The residential market from a Banbury prospective started to really feel the cool winds of this property recession blow in during last December. The climate remained cool - but no worse - until around April and even in February some, including myself, thought that it may all blow over by late summer. However, since then just about every week has seen another negative story; another bank has realised it is more exposed to the US sub-prime crisis than it first thought, or another national developer has had to lay off half its staff…

It feels like around May when everyone grasped the fact that the situation is quite serious and not about to go away. Only then did we see developers, usually very hungry for the very limited number of available opportunities, appreciate that there were fast becoming more opportunities than buyers.

There are a range of figures and statistics regularly quoted in the press, all painting a pretty gloomy picture: Nationwide’s figures at the end of June show that house prices are 6.3% down on last June, but still 4% up on June 2006. The Land Registry figures are less gloomy, probably due to the time lag of the data. The Bank of England even back in April were reporting that property loans over £40,000 were down 49% on April 07 figures. The web portal Rightmove currently shows an average of 75 homes/agent although only 5/month/agent are selling.

Out of this doom and gloom a small number of deals are being agreed; probably at values that reflect where people think the market may bottom out. It is difficult to persuade a buyer to purchase a property at today’s values when all the advice is that this will get cheaper. But discounting the property to next year’s anticipated value – probably 15-20% off last year’s peak offers a sensible opportunity for buyers.

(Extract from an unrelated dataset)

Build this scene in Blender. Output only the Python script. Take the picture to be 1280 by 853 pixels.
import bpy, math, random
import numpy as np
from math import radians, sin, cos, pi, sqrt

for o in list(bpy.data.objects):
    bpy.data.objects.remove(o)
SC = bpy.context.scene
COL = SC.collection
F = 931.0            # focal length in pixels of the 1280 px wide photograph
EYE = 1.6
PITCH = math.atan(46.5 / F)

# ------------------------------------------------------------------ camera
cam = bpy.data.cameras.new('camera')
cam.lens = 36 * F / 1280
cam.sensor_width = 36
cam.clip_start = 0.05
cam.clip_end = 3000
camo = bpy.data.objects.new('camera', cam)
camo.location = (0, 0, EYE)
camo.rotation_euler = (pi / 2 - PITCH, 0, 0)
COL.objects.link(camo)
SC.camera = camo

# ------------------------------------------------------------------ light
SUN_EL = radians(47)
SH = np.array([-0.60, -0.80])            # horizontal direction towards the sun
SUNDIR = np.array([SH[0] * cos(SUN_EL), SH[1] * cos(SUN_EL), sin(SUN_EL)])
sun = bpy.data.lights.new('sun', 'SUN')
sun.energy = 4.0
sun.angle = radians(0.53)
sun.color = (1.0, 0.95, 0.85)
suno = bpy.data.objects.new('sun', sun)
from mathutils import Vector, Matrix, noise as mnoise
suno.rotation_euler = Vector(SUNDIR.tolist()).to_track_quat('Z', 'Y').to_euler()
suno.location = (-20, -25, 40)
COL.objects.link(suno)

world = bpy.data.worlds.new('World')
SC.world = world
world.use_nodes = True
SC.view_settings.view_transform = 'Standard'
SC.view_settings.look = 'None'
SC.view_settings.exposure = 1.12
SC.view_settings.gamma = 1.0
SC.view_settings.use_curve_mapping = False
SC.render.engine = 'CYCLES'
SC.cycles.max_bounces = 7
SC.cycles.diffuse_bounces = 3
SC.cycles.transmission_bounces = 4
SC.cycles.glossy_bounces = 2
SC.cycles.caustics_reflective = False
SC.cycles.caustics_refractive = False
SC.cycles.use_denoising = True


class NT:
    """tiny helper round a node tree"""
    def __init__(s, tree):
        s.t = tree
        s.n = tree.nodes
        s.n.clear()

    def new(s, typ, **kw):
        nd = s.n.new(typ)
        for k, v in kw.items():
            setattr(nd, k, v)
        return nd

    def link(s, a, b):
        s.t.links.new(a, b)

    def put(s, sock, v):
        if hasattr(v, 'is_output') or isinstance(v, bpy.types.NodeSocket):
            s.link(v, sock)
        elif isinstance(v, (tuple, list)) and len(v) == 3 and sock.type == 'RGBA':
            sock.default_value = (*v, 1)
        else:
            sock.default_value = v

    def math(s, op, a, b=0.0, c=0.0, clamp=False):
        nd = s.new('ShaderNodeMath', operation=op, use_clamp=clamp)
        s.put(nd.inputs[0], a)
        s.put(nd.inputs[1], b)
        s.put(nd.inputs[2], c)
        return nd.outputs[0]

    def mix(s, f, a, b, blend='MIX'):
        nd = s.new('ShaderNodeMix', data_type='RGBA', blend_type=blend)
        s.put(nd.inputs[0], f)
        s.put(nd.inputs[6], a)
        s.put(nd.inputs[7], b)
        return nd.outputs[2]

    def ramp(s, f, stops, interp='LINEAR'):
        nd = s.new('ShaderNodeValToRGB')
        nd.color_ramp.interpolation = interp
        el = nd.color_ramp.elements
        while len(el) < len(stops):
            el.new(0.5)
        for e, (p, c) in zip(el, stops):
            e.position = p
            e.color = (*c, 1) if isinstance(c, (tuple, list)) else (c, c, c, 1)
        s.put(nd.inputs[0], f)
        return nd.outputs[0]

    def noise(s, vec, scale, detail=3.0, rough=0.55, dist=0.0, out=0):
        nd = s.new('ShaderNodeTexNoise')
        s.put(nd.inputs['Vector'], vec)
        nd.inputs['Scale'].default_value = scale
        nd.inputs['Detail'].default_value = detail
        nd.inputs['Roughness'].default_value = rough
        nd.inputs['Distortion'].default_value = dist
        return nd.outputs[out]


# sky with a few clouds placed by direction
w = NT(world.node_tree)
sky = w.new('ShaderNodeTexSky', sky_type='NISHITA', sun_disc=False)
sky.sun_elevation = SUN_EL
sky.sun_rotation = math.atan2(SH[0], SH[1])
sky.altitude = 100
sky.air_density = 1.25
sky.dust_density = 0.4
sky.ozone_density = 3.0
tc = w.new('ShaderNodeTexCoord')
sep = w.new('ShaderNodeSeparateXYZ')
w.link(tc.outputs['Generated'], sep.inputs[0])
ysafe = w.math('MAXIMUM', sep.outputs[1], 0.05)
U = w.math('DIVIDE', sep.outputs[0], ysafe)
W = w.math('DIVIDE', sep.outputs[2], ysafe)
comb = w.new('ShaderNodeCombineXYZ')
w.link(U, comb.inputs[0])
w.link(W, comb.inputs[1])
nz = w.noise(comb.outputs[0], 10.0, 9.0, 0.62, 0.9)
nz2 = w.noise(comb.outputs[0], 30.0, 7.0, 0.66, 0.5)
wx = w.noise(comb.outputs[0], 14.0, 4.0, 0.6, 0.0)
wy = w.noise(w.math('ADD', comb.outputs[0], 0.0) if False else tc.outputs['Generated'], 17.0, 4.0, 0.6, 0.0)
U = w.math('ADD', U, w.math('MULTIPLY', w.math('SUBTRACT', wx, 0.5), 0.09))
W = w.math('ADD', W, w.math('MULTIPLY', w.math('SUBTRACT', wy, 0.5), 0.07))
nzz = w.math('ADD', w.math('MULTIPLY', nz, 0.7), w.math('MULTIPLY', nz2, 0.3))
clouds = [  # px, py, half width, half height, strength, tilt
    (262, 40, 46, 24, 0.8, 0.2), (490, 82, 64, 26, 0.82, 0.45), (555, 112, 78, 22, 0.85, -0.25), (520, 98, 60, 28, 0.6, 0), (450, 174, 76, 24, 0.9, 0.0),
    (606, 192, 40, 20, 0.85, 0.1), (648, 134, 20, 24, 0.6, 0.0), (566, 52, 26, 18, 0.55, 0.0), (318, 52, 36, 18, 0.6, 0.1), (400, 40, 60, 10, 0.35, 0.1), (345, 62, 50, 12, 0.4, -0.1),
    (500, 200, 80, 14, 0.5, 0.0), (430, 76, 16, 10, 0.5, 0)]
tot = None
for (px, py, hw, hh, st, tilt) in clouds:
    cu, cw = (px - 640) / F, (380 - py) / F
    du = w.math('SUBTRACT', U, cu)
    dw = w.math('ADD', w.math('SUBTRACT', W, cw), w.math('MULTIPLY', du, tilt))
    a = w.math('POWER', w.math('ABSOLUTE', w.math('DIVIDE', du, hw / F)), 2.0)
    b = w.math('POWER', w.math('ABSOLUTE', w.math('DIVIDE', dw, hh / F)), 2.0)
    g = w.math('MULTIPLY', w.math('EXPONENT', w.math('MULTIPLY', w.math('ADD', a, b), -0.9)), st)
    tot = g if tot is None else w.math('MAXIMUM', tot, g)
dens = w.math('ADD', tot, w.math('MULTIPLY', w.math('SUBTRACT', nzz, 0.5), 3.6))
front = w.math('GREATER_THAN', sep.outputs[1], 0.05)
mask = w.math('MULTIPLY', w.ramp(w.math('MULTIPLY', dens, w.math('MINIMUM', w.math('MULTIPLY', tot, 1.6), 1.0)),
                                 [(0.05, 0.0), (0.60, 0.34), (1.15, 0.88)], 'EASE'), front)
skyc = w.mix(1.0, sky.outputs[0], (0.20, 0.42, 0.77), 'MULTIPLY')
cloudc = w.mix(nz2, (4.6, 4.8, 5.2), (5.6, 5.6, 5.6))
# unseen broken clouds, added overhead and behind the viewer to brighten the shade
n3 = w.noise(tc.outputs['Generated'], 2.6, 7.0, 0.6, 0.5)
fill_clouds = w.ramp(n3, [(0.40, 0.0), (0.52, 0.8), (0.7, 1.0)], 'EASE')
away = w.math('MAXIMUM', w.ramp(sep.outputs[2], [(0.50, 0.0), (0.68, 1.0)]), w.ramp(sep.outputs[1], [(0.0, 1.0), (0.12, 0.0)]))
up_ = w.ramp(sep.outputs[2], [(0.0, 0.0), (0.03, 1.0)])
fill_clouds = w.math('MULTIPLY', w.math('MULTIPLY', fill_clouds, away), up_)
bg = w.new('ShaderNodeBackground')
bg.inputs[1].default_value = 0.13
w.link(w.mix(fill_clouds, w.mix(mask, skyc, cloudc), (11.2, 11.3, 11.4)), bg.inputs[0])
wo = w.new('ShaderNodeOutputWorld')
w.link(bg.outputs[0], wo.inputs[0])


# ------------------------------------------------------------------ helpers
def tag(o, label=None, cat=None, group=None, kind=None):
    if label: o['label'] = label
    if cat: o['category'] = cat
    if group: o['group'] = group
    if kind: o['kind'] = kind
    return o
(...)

When the bounce comes – and it will, make no mistake, it is likely to happen very quickly. Most people will miss the bottom. Remember, before all of this, there was already had a housing shortage; the major developers won’t be able to turn the supply tap of new houses back on straight away and there are a large number of tenants in rented accommodation waiting for the right time to buy. Vendors are unlikely to be in such a hurry to sell if there are signs that values are on the increase again.

There are also a number of vultures circling, looking to see who is the most desperate to sell and just how much they can get knocked off the price. Some vendors are taking the lower offers and some are sitting tight planning to ride the storm possibly letting the property out if applicable. There are certainly some attractive opportunities available for purchasers with cash.

Enough doom and gloom. Let's look at the farmland market. Bare arable land that we were selling at £2,500 per acre just three years ago was probably worth £5,000 per acre 6 months ago and is now probably £6,000 per acre today. Some is even making £7-8,000 per acre. Lifestyle buyers seems to have throttled back but investors and farmers – probably driven by the better outlook for agriculture, have picked up the baton. Very recently there has been some apprehension about grain prices which have slipped back from £150 to £120 per tonne while fertilizer and fuel prices remain at record levels. We don’t expect values to continue to rise as they have been, but lack of supply is likely to keep prices high. The number of prime residential farms available is still significantly outnumbered by the number of buyers.